Если мы не понимаем того, что мазохизм относится к миметической структуре, если мы превращаем его в отдельный феномен, в результат «импульса», более или менее независимого от других «импульсов», то это происходит от того, что мы придаем слишком большое значение чисто сексуальным аспектам этого феноменального комплекса, который нам нужно расшифровать. Чтобы достигнуть наслаждения, субъекту необходимо воспроизвести всю структуру своего желания тем образом, каким он сам ее понимает. Он больше не может обойтись без реального или предполагаемого насилия соперника, потому что последнее составляет неотъемлемую часть данной структуры: этот факт, который становится вполне понятным в нашем анализе, всегда до такой степени поражал наблюдателей в прошлом, что они его изолировали от всего остального, особо выделили и отделили от контекста, дабы сделать его постижимым.
По зрелом размышлении мы хорошо увидим, что первые научные наблюдения почти неизбежно обречены на подобную ошибку. Относясь к препятствию гак, как он это делает, и забывая все прочее, собственно сексуальный элемент подчеркивает это препятствие таким образом, что только его наблюдатель и может теперь видеть и заодно наблюдать, как тот принимает данное препятствие за изначальный объект желания и наслаждения.
Ж.-М.У.: Сказать, что мазохизм - это театр, - значит сказать, что он подражает более или менее реальному действию или ситуации. Мазохизм «в собственном смысле слова» или мазохизм вторичный, стало быть, миметичен в квадрате; он есть драматическое представление отношений с наиболее склонным к насилию образцом, то есть с наиболее непреодолимым препятствием. Это движение очень похоже на то, что происходит при коллективном сотворении идолов насилия...
Г. Л.: Следует полностью отказаться от ярлыков типа «мазохизма», наводящих на мысль о каких-то специфических сущностях. Мы заняты только моментами миметического процесса.
Р. Ж.: Следует изменить тенденцию классической психиатрии, которая старается выявлять сущности, исходя из феноменов, которые ей кажутся лучше всего дифференцированными, таких, как «мазохизм в собственном смысле слова».
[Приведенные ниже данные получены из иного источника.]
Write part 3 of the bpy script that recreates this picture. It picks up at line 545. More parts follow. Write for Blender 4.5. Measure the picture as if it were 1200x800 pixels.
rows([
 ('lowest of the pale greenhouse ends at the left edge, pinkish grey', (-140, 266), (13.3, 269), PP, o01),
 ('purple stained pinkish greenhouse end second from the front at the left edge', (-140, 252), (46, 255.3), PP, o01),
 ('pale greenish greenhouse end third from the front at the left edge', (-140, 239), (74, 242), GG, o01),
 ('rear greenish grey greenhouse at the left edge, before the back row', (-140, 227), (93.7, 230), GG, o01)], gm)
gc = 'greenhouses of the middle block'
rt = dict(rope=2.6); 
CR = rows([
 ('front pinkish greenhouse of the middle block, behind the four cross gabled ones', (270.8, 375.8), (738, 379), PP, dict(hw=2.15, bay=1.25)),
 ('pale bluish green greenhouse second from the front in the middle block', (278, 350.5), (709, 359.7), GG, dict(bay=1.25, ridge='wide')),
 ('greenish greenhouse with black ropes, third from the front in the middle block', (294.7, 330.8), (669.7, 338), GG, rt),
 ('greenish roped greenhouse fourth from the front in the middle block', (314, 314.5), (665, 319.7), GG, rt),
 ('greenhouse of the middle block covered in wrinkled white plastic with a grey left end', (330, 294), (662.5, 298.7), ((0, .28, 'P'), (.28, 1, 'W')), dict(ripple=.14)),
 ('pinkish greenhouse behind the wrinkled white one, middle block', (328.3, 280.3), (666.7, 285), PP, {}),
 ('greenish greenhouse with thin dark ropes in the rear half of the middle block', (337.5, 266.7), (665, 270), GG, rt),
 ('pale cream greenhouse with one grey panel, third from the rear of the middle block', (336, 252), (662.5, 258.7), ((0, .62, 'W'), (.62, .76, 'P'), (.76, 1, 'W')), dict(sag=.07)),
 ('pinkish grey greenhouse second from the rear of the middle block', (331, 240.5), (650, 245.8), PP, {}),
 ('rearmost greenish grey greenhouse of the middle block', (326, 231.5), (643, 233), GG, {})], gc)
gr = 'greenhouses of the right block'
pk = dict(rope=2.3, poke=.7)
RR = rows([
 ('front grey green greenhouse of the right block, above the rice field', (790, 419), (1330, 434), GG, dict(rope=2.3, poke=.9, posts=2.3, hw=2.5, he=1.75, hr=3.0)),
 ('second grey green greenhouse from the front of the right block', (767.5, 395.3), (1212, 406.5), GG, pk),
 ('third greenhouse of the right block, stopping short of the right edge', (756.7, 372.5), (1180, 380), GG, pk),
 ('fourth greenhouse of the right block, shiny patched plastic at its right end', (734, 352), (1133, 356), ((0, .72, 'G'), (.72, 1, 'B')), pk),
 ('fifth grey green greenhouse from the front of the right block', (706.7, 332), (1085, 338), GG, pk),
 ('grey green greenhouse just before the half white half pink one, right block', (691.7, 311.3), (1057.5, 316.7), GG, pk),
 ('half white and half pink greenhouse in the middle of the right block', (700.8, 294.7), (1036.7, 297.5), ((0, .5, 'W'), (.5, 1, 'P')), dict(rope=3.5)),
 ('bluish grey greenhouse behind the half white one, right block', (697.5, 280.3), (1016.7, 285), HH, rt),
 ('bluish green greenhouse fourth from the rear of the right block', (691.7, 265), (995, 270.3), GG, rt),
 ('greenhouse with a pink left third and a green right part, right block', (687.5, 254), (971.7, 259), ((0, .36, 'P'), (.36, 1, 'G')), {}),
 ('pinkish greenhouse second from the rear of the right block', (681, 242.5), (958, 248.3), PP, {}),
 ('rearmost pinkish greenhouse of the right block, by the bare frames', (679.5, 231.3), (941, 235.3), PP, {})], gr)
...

Когда Фрейд определил «театральный мазохизм» как «вторичный» в противоположность первичному мазохизму, который проникал бы в существенные аспекты психической жизни, он шел, как с ним часто бывало, по верному пути, но не был способен пройти этот путь до конца. Ему пришлось сохранить расплывчатый термин «мазохизм», чтобы обозначить процесс, объявленный первичным; он не смог вывести из самого этого термина той радикальной критики, которая необходима и которая подвергла бы этот термин полной «деконструкции».
То, что Фрейд называет «первичным мазохизмом», есть то же самое, что и конфликтный мимесис - с момента, когда оный видит в самом непобедимом сопернике образец самого ошеломительного успеха. По мере того как субъект (повторим это) наблюдает то разочарование, которое ему причиняет поражение соперника, и то присвоение объекта, которое никто и не думает с ним оспаривать, он больше не надеется ни на что, кроме непреодолимого препятствия, он больше не ищет след существа, которое могло бы избавить его от неудачи, кроме как в том, кто как раз всегда и ведет его к ней!
Ж.-М.У.: Желание отныне все больше и больше станет привязываться к насилию, окружающему и защищающему в высшей степени желанный объект.
Вторичный мазохизм оказывается тем же самым, что и театральное представление этого феномена, влекущего за собой сексуальное наслаждение. Субъект отводит образцу-сопернику роль триумфатора, не переставая подражать, в отличие от него, своему собственному поражению-неудаче. Насилие, объектом которого он желает быть, каждый миг свидетельствует о присутствии желаемого.
Р. Ж.: Доказательство того, что мы имеем дело с образцом и что речь всегда идет о том, чтобы походить на него, становиться таким, как он, состоит в том, что из первичного мазохизма может возникнуть и другая форма театра, абсолютно ему соответствующая на структурном уровне, а именно садизм.
Выстраивая мизансцену своих отношений с образцом, субъект может играть свою собственную роль, роль жертвы, это и есть так называемый вторичный мазохизм. Он также может играть образца-преследователя - это называют садизмом. Субъект, следовательно, подражает уже не желанию образца, но самому образцу в том, что теперь составляет основной критерий его выбора: его насильственное противостояние всему тому, чего субъект мог бы еще добиваться от объекта.
Только что нами сказанное наводит на мысль, что образец желания по мере того, как совершается миметический процесс, все больше и больше трансформируется в образец онтологический.
Чем больше возрастает ценность объекта, тем больше этот объект кажется связанным с неким превосходством бытия, с превосходством, которое в конечном счете есть превосходство самого образца. Итак, имеется некая тенденция субъекта все больше и больше очаровываться образцом. В итоге желание стремится покинуть объект и сосредоточиться на самом образце. Сексуальный аппетит, повторим еще раз, может участвовать в этом отклонении от пути, поскольку он может требовать в целях настоящего своего возбуждения воссоздания реальной или предполагаемой атмосферы этих отношений с «идеальным» образцом либо подражать образцу в его роли преследователя.